Perfino un selfie che ci scattiamo di fronte a un piatto di spaghetti non è “realtà”: lo stato d’animo vero, il pensiero reale, il sapore degli spaghetti (magari osceno, ma con un look impeccabile) resteranno sempre fuori dallo scatto.

Robert Capa/Endre Friedmann divenne celebre grazie a quella foto e a mille altre che scattò durante momenti fondamentali della storia del Novecento: fu testimone della guerra sino-giapponese, fotografò i bombardamenti a Londra, gli scontri in Nordafrica e in Italia (si paracadutò in Sicilia nel ’43 per documentare l’arrivo degli Alleati, rimanendo appeso a un albero una notte intera), lo sbarco in Normandia, nel pieno della prima ondata dell’assalto, la liberazione di Parigi. E poi ancora la guerra arabo-israeliana del ’48, la nascita d’Israele e la prima guerra d’Indocina.
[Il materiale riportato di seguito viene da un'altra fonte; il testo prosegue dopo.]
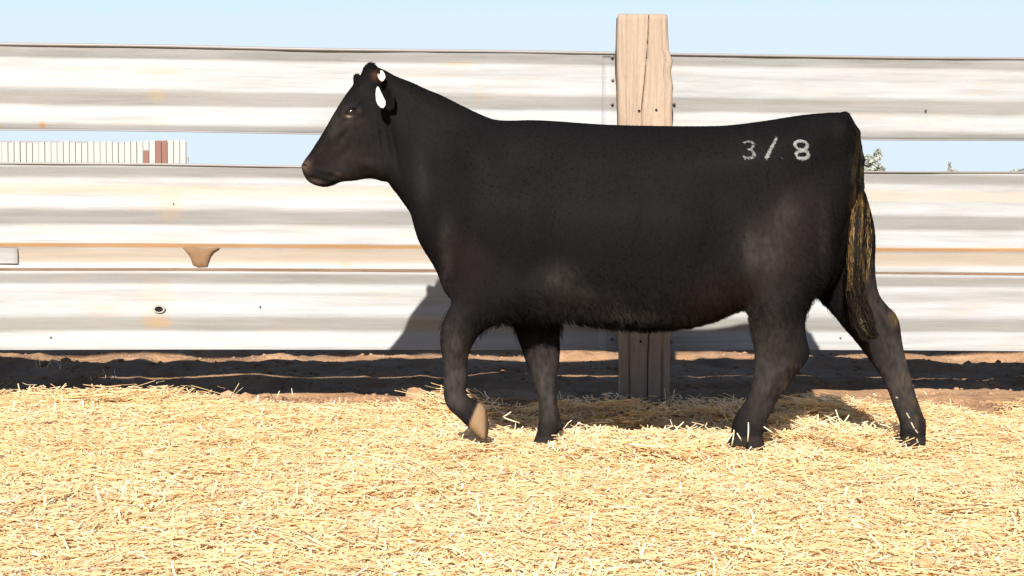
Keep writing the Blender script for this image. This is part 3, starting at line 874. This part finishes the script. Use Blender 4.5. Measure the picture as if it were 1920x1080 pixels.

“Se le tue foto non sono buone, vuol dire che non eri abbastanza vicino” è la sua frase più celebre. Ne fece una regola di vita, e anche di morte, visto che saltò su una mina indocinese nel ’54. Ma fece in tempo a vivere una vita notevole anche lontano dai fronti di guerra: nel ’47 fu a New York per fondare, insieme a Henri Cartier-Bresson, David “Chim” Seymour e George Rodger e William Vandivert la Magnum, una delle più celebri e fondamentali agenzie fotografiche della storia.

E nel tempo libero ebbe modo anche di vivere un’intensa storia sentimentale di due anni con Ingrid Bergman, nonché di stringere amicizie con personaggi notevoli come lo scrittore John Steinbeck.

Friedmann ebbe una vita “vera” e diventò del tutto coerente con il personaggio Robert Capa: fu lui a conferire realtà, con la propria passione, il coraggio e gli occhi di un uomo coinvolto dall’azione (dalla realtà?), a un’invenzione, a una piccola truffa. Chissà: se il finto fotografo brasiliano Martins avesse avuto il coraggio del truffatore, anziché il misero istinto del ladro, sarebbe diventato un piccolo Capa, anziché un piccolo uomo.